Tuesday, November 10, 2015

Teaching Philosophy

I posted this to Bradford (cc Koski) recently, on one of the listservs:
I'm teaching adult philosophy students mostly.  We study Hegel, Heidegger, Fuller and Wittgenstein with a little Kierkegaard and Kaufmann around the edges.  From these greats, one may branch to others.

My friend Applewhite (collaborator on Synergetics) liked the Fuller + Wittgenstein combo quite a bit.  That's something I've developed.  Quadrays are a "language game" we use to investigate the foundations of mathematics. 

Is Kantian space 3D or 4D?  Verdict:  it's cultural. 

We also do some mathematics of course (philosophers always have), writing in Python perhaps (very pithy).  We might watch some of your Youtubes and have some paper plate sculptures in the Gallery.
I should be clear that the verb "to teach" as in "I'm teaching..." has come to mean new things.

Like I've been teaching Python for years without walking into 1879 Hall at Princeton and actually lecturing students.  I even teach in real time, yet not in a classroom.  Continuing to quote the same post (one typo fixed):
But the goal is not to disabuse Earthlings of their Cube fixation by coercive means.
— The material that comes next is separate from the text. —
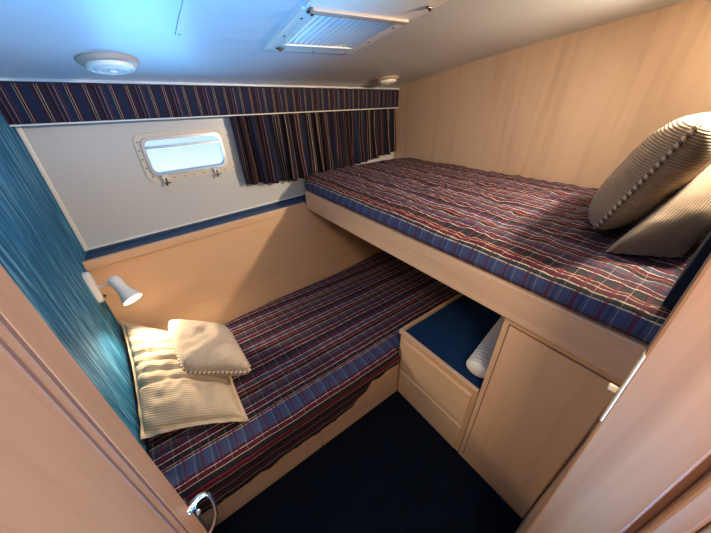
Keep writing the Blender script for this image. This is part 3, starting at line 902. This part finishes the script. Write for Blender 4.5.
# small plain access panel left of the grille
def cpatch(b, x0, x1, y0, y1, h0, h1, n=8):
    rows = []
    for i in range(n + 1):
        y = y0 + (y1 - y0) * i / n
        rows.append([b.verts.new((x, y, zceil(x, y) - h)) for x, h in ((x0, h0), (x1, h0), (x1, h1), (x0, h1))])
    for i in range(n):
        for k in range(4): b.faces.new((rows[i][k], rows[i][(k + 1) % 4], rows[i + 1][(k + 1) % 4], rows[i + 1][k]))
    b.faces.new(rows[0]); b.faces.new(rows[-1]); return b
AP = thing('access_panel', (.33, 1.0, zceil(.33, 1.0)), 'plain flush ceiling access panel left of the louvred grille', 'panel')
apb = link('panel_board', cpatch(bmesh.new(), .190, .440, .62, 1.125, -.001, .0035), 'ceiling', AP)
b = lathe(bmesh.new(), Vector((.200, 1.112, zceil(.200, 1.112) - .003)), cnormal(.200, 1.112), [(0, .004), (.0015, .0035)], 12)
link('screw', b, 'screw', apb)

# ------------------------------------------------------------------ lights
def light(name, ty, loc, energy, color, target=None, **kw):
    d = bpy.data.lights.new(name, ty); d.energy = energy; d.color = color
    for k, v in kw.items(): setattr(d, k, v)
    o = bpy.data.objects.new(name, d); COL.objects.link(o); o.location = loc
    if target is not None:
        o.rotation_euler = (Vector(target) - Vector(loc)).to_track_quat('-Z', 'Y').to_euler()
    return o
WARM = (1, .66, .34)
tip = T + AX * .124
light('reading_lamp_light', 'SPOT', tip, 9, (1, .78, .54), tip + AX, spot_size=math.radians(158), spot_blend=.5, shadow_soft_size=.02)
# second reading lamp of the same kind, on the near bulkhead over the upper bunk (out of frame)
light('upper_lamp_light', 'SPOT', (1.42, .0, 1.66), 58, (1, .80, .60), (.35, 1.3, .9), spot_size=math.radians(165), spot_blend=1, shadow_soft_size=.03)
light('upper_lamp_wall_fill', 'POINT', (1.42, .0, 1.64), 4, (1, .82, .58), shadow_soft_size=.03)  # extra point beside the spot, added to brighten the right wall
# blue fill added in the passage to tint the ceiling; water daylight through the porthole
light('passage_blue_fill', 'AREA', (.22, -.72, .28), 8, (.10, .44, 1), (.12, .62, 1.70), shape='RECTANGLE', size=.3, size_y=.3, spread=math.radians(52))
light('water_daylight', 'AREA', (.19, 2.15, .80), 48, (.12, .48, 1), (.19, 1.66, 1.24), shape='RECTANGLE', size=.8, size_y=.6)
light('passage_warm_fill', 'AREA', (.0, -.33, 1.70), 8, (1, .78, .56), (.45, .05, .6), shape='RECTANGLE', size=.22, size_y=.22)  # warm fill without a fixture, added to brighten door, jamb and cupboard

w = bpy.data.worlds.new('sky'); scene.world = w; w.use_nodes = True
wt = w.node_tree; bg = wt.nodes['Background']
tc = wt.nodes.new('ShaderNodeTexCoord'); sx = wt.nodes.new('ShaderNodeSeparateXYZ'); wt.links.new(tc.outputs['Generated'], sx.inputs[0])
rp = wt.nodes.new('ShaderNodeValToRGB'); mr = wt.nodes.new('ShaderNodeMapRange')
mr.inputs['From Min'].default_value = -.20; mr.inputs['From Max'].default_value = .02
wt.links.new(sx.outputs[2], mr.inputs[0]); wt.links.new(mr.outputs[0], rp.inputs[0])
rp.color_ramp.elements[0].color = (.88, .97, 1, 1); rp.color_ramp.elements[1].color = (.22, .55, .9, 1); rp.color_ramp.elements[0].position = .15
wt.links.new(rp.outputs[0], bg.inputs[0]); bg.inputs[1].default_value = .95

# ------------------------------------------------------------------ camera
cam = bpy.data.cameras.new('camera'); co = bpy.data.objects.new('camera', cam); COL.objects.link(co)
yaw, pitch, roll, f = .6243, .5424, -.0216, 274.36
cy, sy = math.cos(yaw), math.sin(yaw); cp, sp_ = math.cos(pitch), math.sin(pitch)
fwd = Vector((sy * cp, cy * cp, -sp_)); right = Vector((cy, -sy, 0)); up = right.cross(fwd)
c_, s_ = math.cos(roll), math.sin(roll)
r2 = right * c_ + up * s_; u2 = -right * s_ + up * c_
co.matrix_world = Matrix(((r2.x, u2.x, -fwd.x, 0), (r2.y, u2.y, -fwd.y, 0), (r2.z, u2.z, -fwd.z, 1.45), (0, 0, 0, 1)))
cam.sensor_width = 36; cam.lens = f / 711 * 36; cam.clip_start = .01
scene.camera = co
scene.view_settings.view_transform = 'Standard'; scene.view_settings.look = 'None'
scene.view_settings.exposure = .5; scene.view_settings.gamma = 1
We'll infuse some Martian thinking, that's unavoidable, but there's no "takeover" planned.  Humans are known to be violent and paranoid.  Partly why the Martians left their kids home (see "ratings" discussion) and surrounded their apartment with a LuxBlox fence [tm] is they know humans dislike anyone defying their Orthodoxies.  "When in Rome..."
However, philosophers especially, given their reputation as once at the top of the academic pyramid, have a need to be deeply informed about matters literary as well as political, and it's come to the point where not understanding Synergetics at all is like having egg on your tie.  They might eventually laugh you out of the department. 
So we needed a quick intro that's over quick, and Martian Math is it.  Takes maybe 10-15 minutes to get it in brief, with more background optional, and you're good to go.  Next time someone says something knowing about Fuller's Synergetics, you'll know to nod knowingly as you'll be in on it too.  Did you know there's a Synergetics Dictionary in four volumes (Garland Press) now on-line?
Most of my in-classroom realtime stuff has been for Saturday Academy, off and on, like when I did Martian Math @ Reed College.